▸ **The request**
Starting at the top of the listing, extract every line up to and including the one with "from mathutils.bvhtree import BVHTree". Pictures stay out of the copy.

▸ **Dataset section**
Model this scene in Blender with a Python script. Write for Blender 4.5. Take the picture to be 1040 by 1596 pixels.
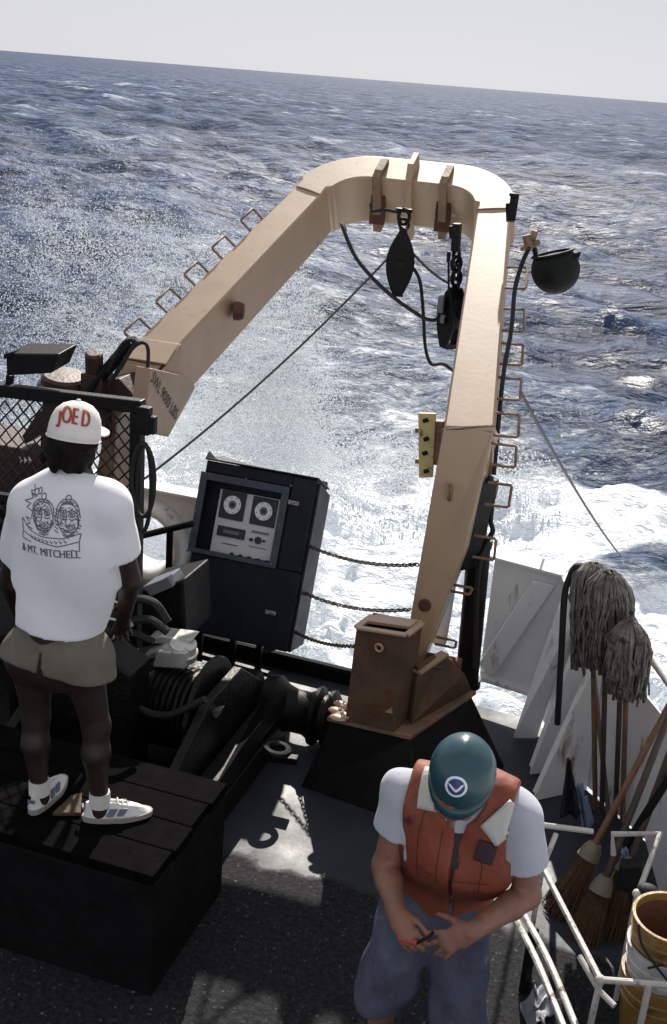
import bpy, bmesh, math, random
import numpy as np
from mathutils import Vector, Matrix
from mathutils.bvhtree import BVHTree

random.seed(7)
rng = np.random.default_rng(7)
scene = bpy.context.scene
COL = scene.collection
for _o in list(bpy.data.objects):
    bpy.data.objects.remove(_o)

# ------------------------------------------------------------------ camera
# photograph 1040 x 1596; ship axes: X to the right of the picture, Y aft, Z up, deck at z = 0
F, CX, CY, HC = 1800.0, 520.0, 798.0, 3.6
YAW = math.radians(17.0)
ROLL = math.atan2(82, 1040)
TH = math.atan(math.cos(ROLL) * 679 / F)
_d = Vector((-math.sin(YAW) * math.cos(TH), math.cos(YAW) * math.cos(TH), -math.sin(TH)))
_r = Vector((math.cos(YAW), math.sin(YAW), 0))
_u = _r.cross(_d)
CR = _r * math.cos(ROLL) + _u * math.sin(ROLL)
CU = _u * math.cos(ROLL) - _r * math.sin(ROLL)
CD = _d
CP = Vector((0, 0, HC))
cam_d = bpy.data.cameras.new('camera')
cam = bpy.data.objects.new('camera', cam_d)
COL.objects.link(cam)
cam.matrix_world = Matrix((
    (CR.x, CU.x, -CD.x, CP.x), (CR.y, CU.y, -CD.y, CP.y), (CR.z, CU.z, -CD.z, CP.z), (0, 0, 0, 1)))
cam_d.sensor_fit = 'VERTICAL'
cam_d.sensor_height = 36.0
cam_d.lens = 36.0 * F / 1596.0
cam_d.clip_start = 0.05
cam_d.clip_end = 60000
scene.camera = cam

# ------------------------------------------------------------------ sky and sun
SUN_EL, SUN_AZ = math.radians(37), math.radians(-12.5)      # azimuth from +Y (aft) towards +X
SUNV = Vector((math.sin(SUN_AZ) * math.cos(SUN_EL), math.cos(SUN_AZ) * math.cos(SUN_EL), math.sin(SUN_EL)))
world = bpy.data.worlds.new('World')
scene.world = world
world.use_nodes = True
wn = world.node_tree.nodes
bg = wn['Background']
sky = wn.new('ShaderNodeTexSky')
sky.sky_type = 'NISHITA'
sky.sun_disc = False
sky.sun_elevation = SUN_EL
sky.sun_rotation = SUN_AZ
sky.altitude = 0
sky.air_density = 1.0
sky.dust_density = 0.6
sky.ozone_density = 1.0
hs = wn.new('ShaderNodeHueSaturation')               # milky tropical haze: a less blue sky all over
hs.inputs['Saturation'].default_value = 0.42
hz = wn.new('ShaderNodeMixRGB'); hz.blend_type = 'MULTIPLY'; hz.inputs[0].default_value = 1.0; hz.inputs[2].default_value = (0.95, 0.97, 1.10, 1)
world.node_tree.links.new(sky.outputs[0], hs.inputs['Color'])
world.node_tree.links.new(hs.outputs[0], hz.inputs[1])
veil = wn.new('ShaderNodeMixRGB'); veil.inputs[0].default_value = 0.72      # thin bright overcast veil over the whole dome
veil.inputs[2].default_value = (12.55, 12.75, 13.4, 1)
world.node_tree.links.new(hz.outputs[0], veil.inputs[1])
world.node_tree.links.new(veil.outputs[0], bg.inputs[0])
bg.inputs[1].default_value = 0.041
sl = bpy.data.lights.new('sun', 'SUN')
sl.energy = 5.0
sl.angle = math.radians(0.53)
sl.color = (1.0, 0.93, 0.84)
sun = bpy.data.objects.new('sun', sl)
COL.objects.link(sun)
sun.rotation_euler = (-SUNV).to_track_quat('-Z', 'Y').to_euler()
sun.location = (0, 0, 20)
scene.view_settings.view_transform = 'Standard'
scene.view_settings.look = 'None'
scene.view_settings.exposure = 0.5
scene.view_settings.gamma = 1.0
scene.view_settings.use_curve_mapping = False
scene.cycles.max_bounces = 6
scene.cycles.caustics_reflective = False
scene.cycles.caustics_refractive = False

# ------------------------------------------------------------------ survey: photo point -> place on a real plane
def _ray(px, py):
    return CD + CR * ((px - CX) / F) - CU * ((py - CY) / F)
def atz(px, py, z):
    v = _ray(px, py); return CP + v * ((z - CP.z) / v.z)
def aty(px, py, y):
    v = _ray(px, py); return CP + v * ((y - CP.y) / v.y)
def atx(px, py, x):
    v = _ray(px, py); return CP + v * ((x - CP.x) / v.x)
def atp(px, py, p0, n):
    v = _ray(px, py); n = Vector(n); return CP + v * ((Vector(p0) - CP).dot(n) / v.dot(n))

# ------------------------------------------------------------------ object helpers
ORG = {}
def V(*a):
    return Vector(a)
def tag(o, label=None, cat=None, group=None, kind=None):
    if label: o['label'] = label
    if cat: o['category'] = cat
    if group: o['group'] = group
    if kind: o['kind'] = kind
    return o
def thing(name, label, cat, loc=(0, 0, 0), rotz=0.0, group=None):
    o = bpy.data.objects.new(name, None)
    o.empty_display_size = 0.1
    COL.objects.link(o)
    o.location = loc
    o.rotation_euler = (0, 0, rotz)
    ORG[o.name] = Vector(loc)
    return tag(o, label, cat, group)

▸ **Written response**
Model this scene in Blender with a Python script. Write for Blender 4.5. Take the picture to be 1040 by 1596 pixels.
import bpy, bmesh, math, random
import numpy as np
from mathutils import Vector, Matrix
from mathutils.bvhtree import BVHTree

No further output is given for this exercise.